Monday, December 3, 2007

What Makes Me Sad



My roommate, Rose works at a restaurant, and she works late. So, often times I am home all by my lonesome. Many of you may read books, or magazines, or the backs of cereal boxes, but I choose to while away the hours watching hour after hour of television. I've had some sort of Digital Video Recorder (DVR for those who are techno-savvy and/or nerds) for about three years now, and the fossil records have started to reflect a sea change.

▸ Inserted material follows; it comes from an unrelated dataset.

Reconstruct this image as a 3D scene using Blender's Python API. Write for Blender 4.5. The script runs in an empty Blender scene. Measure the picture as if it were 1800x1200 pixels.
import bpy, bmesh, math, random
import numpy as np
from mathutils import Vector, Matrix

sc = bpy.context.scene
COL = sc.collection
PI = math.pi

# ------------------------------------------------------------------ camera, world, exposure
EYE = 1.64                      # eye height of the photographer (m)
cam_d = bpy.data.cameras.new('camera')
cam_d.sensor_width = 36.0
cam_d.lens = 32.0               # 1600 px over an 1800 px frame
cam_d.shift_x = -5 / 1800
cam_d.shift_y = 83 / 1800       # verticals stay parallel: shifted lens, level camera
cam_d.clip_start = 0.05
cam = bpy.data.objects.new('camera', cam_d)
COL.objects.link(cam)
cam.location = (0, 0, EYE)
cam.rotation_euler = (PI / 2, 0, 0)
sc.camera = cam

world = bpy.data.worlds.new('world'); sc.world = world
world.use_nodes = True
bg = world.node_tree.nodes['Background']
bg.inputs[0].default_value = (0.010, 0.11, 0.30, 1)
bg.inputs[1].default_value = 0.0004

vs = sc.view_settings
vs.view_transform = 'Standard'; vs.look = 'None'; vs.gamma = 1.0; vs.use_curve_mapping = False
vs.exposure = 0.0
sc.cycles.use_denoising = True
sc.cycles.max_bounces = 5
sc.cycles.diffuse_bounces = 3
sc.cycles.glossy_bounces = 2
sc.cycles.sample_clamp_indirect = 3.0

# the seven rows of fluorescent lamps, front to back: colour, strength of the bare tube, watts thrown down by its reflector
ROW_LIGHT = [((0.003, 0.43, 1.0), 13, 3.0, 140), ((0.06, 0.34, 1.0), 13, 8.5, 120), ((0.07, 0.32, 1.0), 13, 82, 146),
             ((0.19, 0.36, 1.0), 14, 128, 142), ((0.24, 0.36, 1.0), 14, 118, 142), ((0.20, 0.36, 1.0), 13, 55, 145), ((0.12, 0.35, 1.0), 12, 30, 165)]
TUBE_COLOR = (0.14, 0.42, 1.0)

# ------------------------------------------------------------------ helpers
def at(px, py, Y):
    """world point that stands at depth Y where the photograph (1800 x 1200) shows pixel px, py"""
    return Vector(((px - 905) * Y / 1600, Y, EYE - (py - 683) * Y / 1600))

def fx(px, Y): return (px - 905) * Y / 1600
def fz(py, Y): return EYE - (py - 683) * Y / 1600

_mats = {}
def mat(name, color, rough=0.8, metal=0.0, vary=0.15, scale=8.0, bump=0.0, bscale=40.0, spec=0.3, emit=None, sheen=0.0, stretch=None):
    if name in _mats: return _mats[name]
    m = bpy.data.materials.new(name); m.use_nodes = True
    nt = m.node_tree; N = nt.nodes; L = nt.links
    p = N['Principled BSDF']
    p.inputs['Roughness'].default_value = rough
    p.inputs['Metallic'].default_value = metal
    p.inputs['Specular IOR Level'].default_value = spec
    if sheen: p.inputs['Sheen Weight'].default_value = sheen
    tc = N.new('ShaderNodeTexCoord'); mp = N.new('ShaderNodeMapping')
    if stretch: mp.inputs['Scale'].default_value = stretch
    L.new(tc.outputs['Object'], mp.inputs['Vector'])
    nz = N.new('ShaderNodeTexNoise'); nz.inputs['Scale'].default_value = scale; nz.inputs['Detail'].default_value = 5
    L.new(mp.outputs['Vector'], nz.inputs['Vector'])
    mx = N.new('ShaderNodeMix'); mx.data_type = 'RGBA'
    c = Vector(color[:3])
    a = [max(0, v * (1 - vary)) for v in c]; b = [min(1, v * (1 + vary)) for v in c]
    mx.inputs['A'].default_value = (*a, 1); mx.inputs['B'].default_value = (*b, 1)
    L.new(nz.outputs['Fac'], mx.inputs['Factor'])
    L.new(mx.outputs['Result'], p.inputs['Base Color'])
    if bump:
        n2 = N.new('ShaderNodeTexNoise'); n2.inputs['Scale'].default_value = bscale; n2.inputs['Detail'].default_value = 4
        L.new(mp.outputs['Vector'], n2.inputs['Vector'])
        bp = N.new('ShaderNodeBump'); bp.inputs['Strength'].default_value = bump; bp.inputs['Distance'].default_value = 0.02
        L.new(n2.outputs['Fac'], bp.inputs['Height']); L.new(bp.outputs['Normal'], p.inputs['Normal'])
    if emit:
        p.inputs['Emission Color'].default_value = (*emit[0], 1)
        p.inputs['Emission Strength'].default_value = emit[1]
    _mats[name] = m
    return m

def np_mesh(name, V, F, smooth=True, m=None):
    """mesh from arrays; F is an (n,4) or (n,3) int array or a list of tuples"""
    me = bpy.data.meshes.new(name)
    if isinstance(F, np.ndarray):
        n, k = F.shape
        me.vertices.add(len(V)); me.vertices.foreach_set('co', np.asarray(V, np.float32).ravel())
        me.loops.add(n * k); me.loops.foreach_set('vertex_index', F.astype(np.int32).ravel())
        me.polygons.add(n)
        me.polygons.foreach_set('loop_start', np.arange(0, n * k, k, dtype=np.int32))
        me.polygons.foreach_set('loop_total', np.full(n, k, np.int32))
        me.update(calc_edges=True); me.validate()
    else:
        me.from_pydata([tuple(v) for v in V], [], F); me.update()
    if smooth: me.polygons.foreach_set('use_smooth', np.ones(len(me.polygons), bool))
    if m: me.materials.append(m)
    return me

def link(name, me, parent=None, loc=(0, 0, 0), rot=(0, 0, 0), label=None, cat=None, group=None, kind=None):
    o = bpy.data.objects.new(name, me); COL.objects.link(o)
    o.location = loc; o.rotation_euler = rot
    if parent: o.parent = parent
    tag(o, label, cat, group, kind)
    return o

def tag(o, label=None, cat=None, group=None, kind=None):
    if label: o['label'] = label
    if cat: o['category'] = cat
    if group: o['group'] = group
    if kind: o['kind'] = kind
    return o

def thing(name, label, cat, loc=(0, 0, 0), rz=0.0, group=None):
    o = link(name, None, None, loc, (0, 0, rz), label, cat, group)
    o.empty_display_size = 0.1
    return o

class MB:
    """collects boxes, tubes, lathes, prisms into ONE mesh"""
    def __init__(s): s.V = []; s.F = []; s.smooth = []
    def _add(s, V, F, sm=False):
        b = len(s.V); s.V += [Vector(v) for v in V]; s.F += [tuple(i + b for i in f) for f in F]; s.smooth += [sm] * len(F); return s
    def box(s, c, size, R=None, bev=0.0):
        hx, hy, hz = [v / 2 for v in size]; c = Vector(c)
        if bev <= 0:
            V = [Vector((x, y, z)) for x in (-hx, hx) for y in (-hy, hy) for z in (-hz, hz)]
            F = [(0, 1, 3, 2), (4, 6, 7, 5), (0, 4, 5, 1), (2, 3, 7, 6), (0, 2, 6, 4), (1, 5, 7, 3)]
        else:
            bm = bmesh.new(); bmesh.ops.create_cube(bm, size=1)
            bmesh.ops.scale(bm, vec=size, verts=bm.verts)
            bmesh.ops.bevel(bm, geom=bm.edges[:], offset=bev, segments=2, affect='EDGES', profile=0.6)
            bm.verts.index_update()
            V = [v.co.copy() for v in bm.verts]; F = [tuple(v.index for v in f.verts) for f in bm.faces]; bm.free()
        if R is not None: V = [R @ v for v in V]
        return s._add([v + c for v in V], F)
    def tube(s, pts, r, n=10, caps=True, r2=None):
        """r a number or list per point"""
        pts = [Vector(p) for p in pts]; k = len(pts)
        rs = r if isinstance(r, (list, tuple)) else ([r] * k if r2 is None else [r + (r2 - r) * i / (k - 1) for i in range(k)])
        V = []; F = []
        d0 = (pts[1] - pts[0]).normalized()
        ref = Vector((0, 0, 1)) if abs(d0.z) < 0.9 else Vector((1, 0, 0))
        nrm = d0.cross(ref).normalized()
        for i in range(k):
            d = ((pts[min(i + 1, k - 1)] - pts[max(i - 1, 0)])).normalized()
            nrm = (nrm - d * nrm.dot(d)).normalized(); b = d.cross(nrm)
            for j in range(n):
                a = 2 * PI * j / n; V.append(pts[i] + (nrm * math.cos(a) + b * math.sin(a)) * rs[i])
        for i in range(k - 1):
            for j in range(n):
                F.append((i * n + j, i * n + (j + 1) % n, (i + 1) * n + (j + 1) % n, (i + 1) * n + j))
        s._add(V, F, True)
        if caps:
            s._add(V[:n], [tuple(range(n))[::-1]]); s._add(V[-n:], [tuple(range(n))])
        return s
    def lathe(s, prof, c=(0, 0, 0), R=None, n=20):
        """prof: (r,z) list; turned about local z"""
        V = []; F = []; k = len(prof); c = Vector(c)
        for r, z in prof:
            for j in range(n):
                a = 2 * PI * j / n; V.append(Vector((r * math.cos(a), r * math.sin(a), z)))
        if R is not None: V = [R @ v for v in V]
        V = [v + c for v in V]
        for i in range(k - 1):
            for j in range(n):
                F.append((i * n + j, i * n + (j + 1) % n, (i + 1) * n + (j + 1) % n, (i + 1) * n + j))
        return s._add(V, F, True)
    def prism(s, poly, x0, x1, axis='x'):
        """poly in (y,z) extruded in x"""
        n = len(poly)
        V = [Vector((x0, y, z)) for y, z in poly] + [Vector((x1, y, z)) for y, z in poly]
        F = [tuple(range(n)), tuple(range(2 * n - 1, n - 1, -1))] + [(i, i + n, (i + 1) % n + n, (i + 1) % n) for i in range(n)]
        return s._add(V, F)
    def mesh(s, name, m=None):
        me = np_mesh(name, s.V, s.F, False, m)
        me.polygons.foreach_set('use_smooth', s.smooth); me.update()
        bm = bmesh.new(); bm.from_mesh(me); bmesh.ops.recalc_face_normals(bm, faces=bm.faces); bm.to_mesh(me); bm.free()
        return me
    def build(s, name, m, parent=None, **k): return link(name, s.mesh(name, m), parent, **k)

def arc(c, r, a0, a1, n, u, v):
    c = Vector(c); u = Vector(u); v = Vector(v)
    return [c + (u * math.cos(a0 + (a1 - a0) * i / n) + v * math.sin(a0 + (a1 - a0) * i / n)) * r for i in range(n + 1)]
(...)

I started with Frontline and Lost and The Sopranos. Then, Little People, Big World and Project Runway started. These are both fine reality television programs, but (un)fortunately the mudslide didn't stop there. The DVR (Digital Video Recorder for those of you with no memory and/or who are not nerds) has now become stockpiled with episodes of Teh Hillz and The Real World and [shudder/gurgle] A Shot at Love with Tila Tequila. Am I reacting to these war-torn times, simply seeking out the easy pleasures of drunken fools hurling themselves (emotionally and, quite satisfactorily, physically) at each other in the hope that my mind will be diverted from that which is too horrible to bear: that our world is broken and melting, that we are living in the heady days of the swan song?

Erm, maybe?

But, really what I think it is is that my brain has become lazy and atrophied. Why this happened I don't know, but it seems to directly correspond with when I stopped writing plays. Yeah, that's right. I used to write plays. And sometimes they weren't even awful. But, I seem to have given up and so I've just slumped down, gravy-smeared inch by inch, into the general miasma of American television wartchin'.

But, this isn't the thing that makes me sad.

What makes me sad is that some people don't realize HOW GOOD THESE SHOWS ARE. They're arch entertainment when viewed through the proper lens (one acquired through years of back-breaking couch sitting and Entertainment Weekly reading). Where else can you find the words "society" and "(self) respect" tossed around like popcorn at a particularly rambunctious showing of This Christmas? Where else do the lines between pop-art, social commentary, Milton's Paradise Lost, and fecal matter so casually blur into one another? Now, this is quite a trite argument, but some people just don't seem to be won over yet! And it's truly mind-boggling. I still watch "good" television, but it's so hard to find these days, and there are many hours to be filled. I urge you: please, please, please give these truly hideous shows a chance. They'll enrich you beyond your wildest dreams. Call it schadenfreude, call it alcoholism, or call it abject sadness, but for whatever reason, these programs really connect. Humanity is achingly beautiful. But, friends, that's two words. We need a little ache with our beauty, a little sea salt in our martyr wounds.

So, please tune in and turn off. For every lame walk outdoors, phone call with friends and loved ones, or Marquez book you read, you could be spending countless hours absorbing the Chekhovian brilliance of Beauty and the Geek. Once it's done, you can turn it off and think on the actual world. One that is filled with the kind of sadness not so easily articulated as "That bug was scary. I hear its face could eat me."

Yeah, you read that right.

Its face...could eat you.

2 comments:

Unknown said...

ohai. nice blarg. in some more unforgettable words by jasmine from beauty and the geek, "crumple crumple i have newspaper in my head." I think that this aptly describes the show, my feelings about it and the state of american pop culture as a whole.

Anonymous said...

This post needs a "wanton racism tag", and then it needs a "wait, I never said anything about the Chinese" tag.

You want me to comment on every post, right?